Gujarat - Culture

Culture

Main article: Culture of Gujarat Further information: Culture of Gujarat, Music of Gujarat, and Gujarati people

Gujarat is home to Gujarati people. Notable populations of Marathi people and Marwaris currently reside in Gujarat. It is also the home of Mahatma Gandhi and Vallabhbhai Patel, who preached the unity between all religions and became a worldwide figure for peaceful struggle against tyranny.

Cuisine
Main article: Gujarati cuisine

Gujarati food is primarily vegetarian. It is believed to be one of the healthiest cuisines in India. It has been portrayed in eminent Bollywood films, including the 2009 feature film 3 Idiots. The typical Gujarati thali consists of rotli or bhakri, dal or kadhi, rice and sabzi. Indian pickle and chhundo are used as condiments. North Gujarat, Kathiawad, Kachchh, and Surti Gujarati, the four major regions of Gujarat all bring their own styles to Gujarati food. Many Gujarati dishes are distinctively sweet, salty, and spicy at the same time. In Saurashtra region, chass (buttermilk) is believed to be a must-have in their daily food.

Cinema
Main article: Gujarati cinema

The Gujarati film industry is one the largest regional film industries in India. The first ever Gujarati film, Narsinh Mehta, was produced in 1932. Bhavni Bhavai is one of most acclaimed Gujarati films, having won National Award for Best Feature Film on National Integration and National Film Award for Best Art Direction. Many famous actors have worked in Gujarati film industry, such as Sanjeev Kumar, Bindu, Asha Parekh, Kiran Kumar, Prashant Trivedi, Arvind Trivedi, Aruna Irani, Mallika Sarabhai, Asrani, Naresh Kanodia, Sneh Lata, Paresh Rawal, Neeraj Vora, Dilip Joshi, Ayesha Jhulka, and Himesh Reshammiya.

Music

Gujarati folk music, known as Sugam Sangeet, is a hereditary profession of the Gadhvi and Charan communities. The omnipresent instruments in Gujarati folk music include wind instruments, such as turi, bungal, and pava, string instruments, such as the ravan hattho, rktaro, and jantar and percussion instruments, such as the manjira and zanz pot drum.

Festivals

The folk traditions of Gujarat include bhavai and rass-garba. Bhavai is a folk theatre; it is partly entertainment and partly ritual, and is dedicated to Amba. The rass-garba is a folk dance done as a celebration of Navratri by Gujarati people. The folk costume of this dance is chaniya choli for women and kedia for men. Different styles and steps of garba include dodhiyu, simple five, simple seven, popatiyu, trikoniya (hand movement which forms an imagery triangle), lehree, tran taali, butterfly, hudo, two claps and many more. Makar Sankranti is a festival where people of Gujarat fly kites. In Gujarat, from December through to Makar Sankranti, people start enjoying kite flying. Undhiyu, a special dish made of various vegetables, is a must-have of Gujarati people on Makar Sankranti. Surat is especially well known for the strong string which is made by applying glass powder on the row thread to provide it a cutting edge. Apart from Navratri and Uttarayana, Diwali, Holi, Tazia and others are also celebrated.

Diffusion of culture

Gujaratis spread to many places outside of Gujarat with the success of the Maratha Dynasty (as the dynasty was spread over much of India.) Even today, Saurashtrians who migrated during the Maratha Dynasty's time can be found in Tamil Nadu.

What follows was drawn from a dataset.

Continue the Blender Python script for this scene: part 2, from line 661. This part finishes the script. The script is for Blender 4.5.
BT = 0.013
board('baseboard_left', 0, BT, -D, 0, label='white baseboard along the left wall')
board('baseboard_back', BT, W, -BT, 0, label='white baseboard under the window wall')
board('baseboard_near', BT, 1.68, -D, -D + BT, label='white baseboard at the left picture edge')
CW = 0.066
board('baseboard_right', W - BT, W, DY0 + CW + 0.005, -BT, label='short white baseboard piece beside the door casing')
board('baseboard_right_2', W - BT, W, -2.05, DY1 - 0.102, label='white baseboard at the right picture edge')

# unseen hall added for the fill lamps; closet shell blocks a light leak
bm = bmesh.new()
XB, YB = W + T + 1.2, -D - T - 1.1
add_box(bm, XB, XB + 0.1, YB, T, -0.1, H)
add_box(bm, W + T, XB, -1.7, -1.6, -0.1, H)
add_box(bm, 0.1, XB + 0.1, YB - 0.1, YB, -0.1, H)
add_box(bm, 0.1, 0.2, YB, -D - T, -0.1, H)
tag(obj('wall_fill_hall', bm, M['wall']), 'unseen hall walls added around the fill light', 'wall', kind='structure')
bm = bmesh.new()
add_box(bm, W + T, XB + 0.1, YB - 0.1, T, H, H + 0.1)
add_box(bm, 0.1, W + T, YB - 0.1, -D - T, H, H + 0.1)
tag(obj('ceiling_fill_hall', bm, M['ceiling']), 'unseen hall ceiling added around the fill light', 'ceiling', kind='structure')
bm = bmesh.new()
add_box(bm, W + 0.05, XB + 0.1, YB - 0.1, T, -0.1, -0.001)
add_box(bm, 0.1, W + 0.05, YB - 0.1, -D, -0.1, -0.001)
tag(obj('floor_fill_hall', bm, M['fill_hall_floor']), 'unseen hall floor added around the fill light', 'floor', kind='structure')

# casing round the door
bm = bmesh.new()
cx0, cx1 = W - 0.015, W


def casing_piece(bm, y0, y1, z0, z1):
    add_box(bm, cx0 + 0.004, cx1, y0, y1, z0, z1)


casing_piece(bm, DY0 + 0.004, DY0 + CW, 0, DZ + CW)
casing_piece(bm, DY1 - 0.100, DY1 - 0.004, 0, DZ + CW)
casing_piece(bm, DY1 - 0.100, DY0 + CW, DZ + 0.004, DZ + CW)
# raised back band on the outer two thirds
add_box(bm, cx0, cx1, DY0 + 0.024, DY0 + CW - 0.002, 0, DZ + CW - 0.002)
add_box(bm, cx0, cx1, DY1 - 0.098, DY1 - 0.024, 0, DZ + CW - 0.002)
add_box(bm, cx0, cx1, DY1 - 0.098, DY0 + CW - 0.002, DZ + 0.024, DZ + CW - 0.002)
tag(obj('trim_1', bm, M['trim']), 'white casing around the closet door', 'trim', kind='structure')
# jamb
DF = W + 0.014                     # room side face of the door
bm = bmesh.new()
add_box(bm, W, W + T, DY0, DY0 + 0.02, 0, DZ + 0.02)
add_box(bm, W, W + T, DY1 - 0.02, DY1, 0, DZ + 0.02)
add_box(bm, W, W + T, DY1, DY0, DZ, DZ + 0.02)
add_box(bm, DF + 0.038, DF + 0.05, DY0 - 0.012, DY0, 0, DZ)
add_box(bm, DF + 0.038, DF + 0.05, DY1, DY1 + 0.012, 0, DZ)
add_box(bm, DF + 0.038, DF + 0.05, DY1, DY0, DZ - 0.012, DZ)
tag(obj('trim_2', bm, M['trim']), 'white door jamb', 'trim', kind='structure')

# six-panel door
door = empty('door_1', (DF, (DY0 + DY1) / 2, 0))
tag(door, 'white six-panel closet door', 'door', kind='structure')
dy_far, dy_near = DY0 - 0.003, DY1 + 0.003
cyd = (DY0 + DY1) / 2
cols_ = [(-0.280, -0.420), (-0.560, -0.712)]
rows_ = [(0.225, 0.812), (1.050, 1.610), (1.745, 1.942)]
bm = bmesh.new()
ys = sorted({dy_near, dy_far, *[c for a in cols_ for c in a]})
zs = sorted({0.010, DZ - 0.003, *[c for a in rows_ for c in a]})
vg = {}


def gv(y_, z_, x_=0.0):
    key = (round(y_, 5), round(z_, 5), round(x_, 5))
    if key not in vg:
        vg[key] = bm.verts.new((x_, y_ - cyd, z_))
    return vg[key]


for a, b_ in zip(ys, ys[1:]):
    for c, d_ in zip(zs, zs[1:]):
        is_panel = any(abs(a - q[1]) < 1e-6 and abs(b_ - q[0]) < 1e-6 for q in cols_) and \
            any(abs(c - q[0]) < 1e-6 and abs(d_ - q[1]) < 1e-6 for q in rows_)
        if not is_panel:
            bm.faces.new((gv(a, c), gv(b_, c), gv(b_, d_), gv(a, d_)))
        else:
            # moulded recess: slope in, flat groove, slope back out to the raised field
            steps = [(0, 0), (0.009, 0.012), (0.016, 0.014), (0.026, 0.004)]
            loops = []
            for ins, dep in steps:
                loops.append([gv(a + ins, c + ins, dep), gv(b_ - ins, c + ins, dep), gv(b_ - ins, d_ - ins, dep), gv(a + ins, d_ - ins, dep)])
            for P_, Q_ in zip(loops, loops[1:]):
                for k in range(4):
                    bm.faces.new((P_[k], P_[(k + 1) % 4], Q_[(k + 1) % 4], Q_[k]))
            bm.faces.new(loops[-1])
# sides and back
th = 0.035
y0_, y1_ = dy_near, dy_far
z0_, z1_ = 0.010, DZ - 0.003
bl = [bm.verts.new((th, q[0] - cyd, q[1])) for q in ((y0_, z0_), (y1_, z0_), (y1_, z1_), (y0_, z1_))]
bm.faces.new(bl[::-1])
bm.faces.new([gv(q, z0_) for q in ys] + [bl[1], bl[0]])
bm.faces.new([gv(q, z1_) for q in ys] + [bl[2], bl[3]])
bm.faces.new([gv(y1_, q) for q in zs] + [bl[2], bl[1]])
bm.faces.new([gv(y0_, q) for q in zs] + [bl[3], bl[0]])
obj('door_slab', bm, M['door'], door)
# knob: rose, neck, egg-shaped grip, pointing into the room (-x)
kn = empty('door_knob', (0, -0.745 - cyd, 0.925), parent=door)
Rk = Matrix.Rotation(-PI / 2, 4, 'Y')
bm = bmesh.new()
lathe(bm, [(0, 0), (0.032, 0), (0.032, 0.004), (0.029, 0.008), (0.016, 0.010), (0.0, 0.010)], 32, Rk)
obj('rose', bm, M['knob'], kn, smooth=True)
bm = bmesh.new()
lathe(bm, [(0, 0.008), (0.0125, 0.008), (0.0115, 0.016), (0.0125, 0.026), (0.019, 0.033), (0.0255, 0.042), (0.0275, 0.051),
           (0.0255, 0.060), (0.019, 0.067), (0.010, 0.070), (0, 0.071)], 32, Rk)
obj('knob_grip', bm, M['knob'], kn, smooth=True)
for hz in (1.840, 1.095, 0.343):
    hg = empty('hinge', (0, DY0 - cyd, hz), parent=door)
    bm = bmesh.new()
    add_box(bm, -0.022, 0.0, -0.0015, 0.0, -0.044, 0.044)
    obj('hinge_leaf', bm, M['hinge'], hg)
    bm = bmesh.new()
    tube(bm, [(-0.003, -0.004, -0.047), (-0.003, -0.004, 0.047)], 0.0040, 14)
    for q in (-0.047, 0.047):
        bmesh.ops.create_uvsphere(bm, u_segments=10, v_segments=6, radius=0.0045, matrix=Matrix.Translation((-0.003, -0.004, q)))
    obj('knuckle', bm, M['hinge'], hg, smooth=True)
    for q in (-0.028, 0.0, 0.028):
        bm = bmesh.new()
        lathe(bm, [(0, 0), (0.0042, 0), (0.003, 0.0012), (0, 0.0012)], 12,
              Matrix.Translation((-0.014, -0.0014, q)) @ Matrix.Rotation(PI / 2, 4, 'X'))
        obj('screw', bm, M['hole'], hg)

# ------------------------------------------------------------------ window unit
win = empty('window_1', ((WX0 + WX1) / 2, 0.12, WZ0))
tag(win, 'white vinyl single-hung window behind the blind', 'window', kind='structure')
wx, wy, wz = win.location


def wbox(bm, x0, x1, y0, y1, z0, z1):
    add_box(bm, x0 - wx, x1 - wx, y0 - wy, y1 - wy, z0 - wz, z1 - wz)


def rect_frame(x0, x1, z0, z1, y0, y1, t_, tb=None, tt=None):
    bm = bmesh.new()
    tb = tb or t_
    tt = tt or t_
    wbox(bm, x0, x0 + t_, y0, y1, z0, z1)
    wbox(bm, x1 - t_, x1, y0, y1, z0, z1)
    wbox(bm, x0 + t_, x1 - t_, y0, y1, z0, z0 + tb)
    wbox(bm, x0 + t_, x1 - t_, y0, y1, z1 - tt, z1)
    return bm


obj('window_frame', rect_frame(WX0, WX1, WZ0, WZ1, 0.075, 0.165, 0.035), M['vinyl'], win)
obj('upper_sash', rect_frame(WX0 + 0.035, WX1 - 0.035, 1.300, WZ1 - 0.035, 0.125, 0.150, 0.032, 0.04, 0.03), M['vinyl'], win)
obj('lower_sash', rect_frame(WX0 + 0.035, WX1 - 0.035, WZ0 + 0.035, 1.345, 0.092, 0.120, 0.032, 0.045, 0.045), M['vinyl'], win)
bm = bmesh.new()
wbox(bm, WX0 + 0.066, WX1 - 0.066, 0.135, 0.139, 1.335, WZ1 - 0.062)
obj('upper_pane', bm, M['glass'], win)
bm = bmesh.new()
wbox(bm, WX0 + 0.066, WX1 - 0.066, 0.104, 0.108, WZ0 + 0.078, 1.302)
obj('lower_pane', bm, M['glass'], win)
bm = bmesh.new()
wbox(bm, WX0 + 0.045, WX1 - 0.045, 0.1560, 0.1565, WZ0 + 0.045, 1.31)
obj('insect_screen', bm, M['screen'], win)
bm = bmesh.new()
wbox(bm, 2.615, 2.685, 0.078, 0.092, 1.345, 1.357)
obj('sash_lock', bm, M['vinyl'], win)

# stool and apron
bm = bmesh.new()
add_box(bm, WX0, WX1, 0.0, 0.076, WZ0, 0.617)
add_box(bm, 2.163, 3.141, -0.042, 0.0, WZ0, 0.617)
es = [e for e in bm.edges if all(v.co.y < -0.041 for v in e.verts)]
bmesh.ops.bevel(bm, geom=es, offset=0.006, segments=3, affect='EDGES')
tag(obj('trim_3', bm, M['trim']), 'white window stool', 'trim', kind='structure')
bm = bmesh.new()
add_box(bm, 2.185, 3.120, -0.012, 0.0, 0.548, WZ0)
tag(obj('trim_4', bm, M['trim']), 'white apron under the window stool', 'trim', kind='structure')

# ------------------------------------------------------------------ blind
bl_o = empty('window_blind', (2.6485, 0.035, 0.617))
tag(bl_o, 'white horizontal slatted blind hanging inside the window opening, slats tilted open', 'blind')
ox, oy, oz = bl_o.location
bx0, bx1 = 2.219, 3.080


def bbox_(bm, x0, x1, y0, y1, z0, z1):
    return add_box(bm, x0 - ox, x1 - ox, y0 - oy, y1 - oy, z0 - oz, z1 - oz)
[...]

The progenitor of the Sinhala language is believed to be Prince Vijaya, son of King Simhabahu who ruled Simhapura (modern-day Sihor near Bhavnagar.) Prince Vijaya was banished by his father for his lawlessness and set forth with a band of adventurers. This tradition was followed by other Gujaratis. For example, in the Ajanta Frescoes, a Gujarati prince is shown entering Sri Lanka.

Many Indians had migrated to Indonesia, some of them being Gujaratis. King Aji Saka, who is said to have come to Java in Indonesia in year 1 of the Saka calendar, is believed by some to be a king of Gujarat. The first Indian settlements in Java Island of Indonesia are believed to have been established with the coming of Prince Dhruvavijaya of Gujarat, with 5000 traders. Some stories propose a Brahmin named Tritresta was the first to bring Gujarati migrants with him to Java, so some scholars equate him with Aji Saka. A Gujarati ship has been depicted in a sculpture at Borabudur, Java.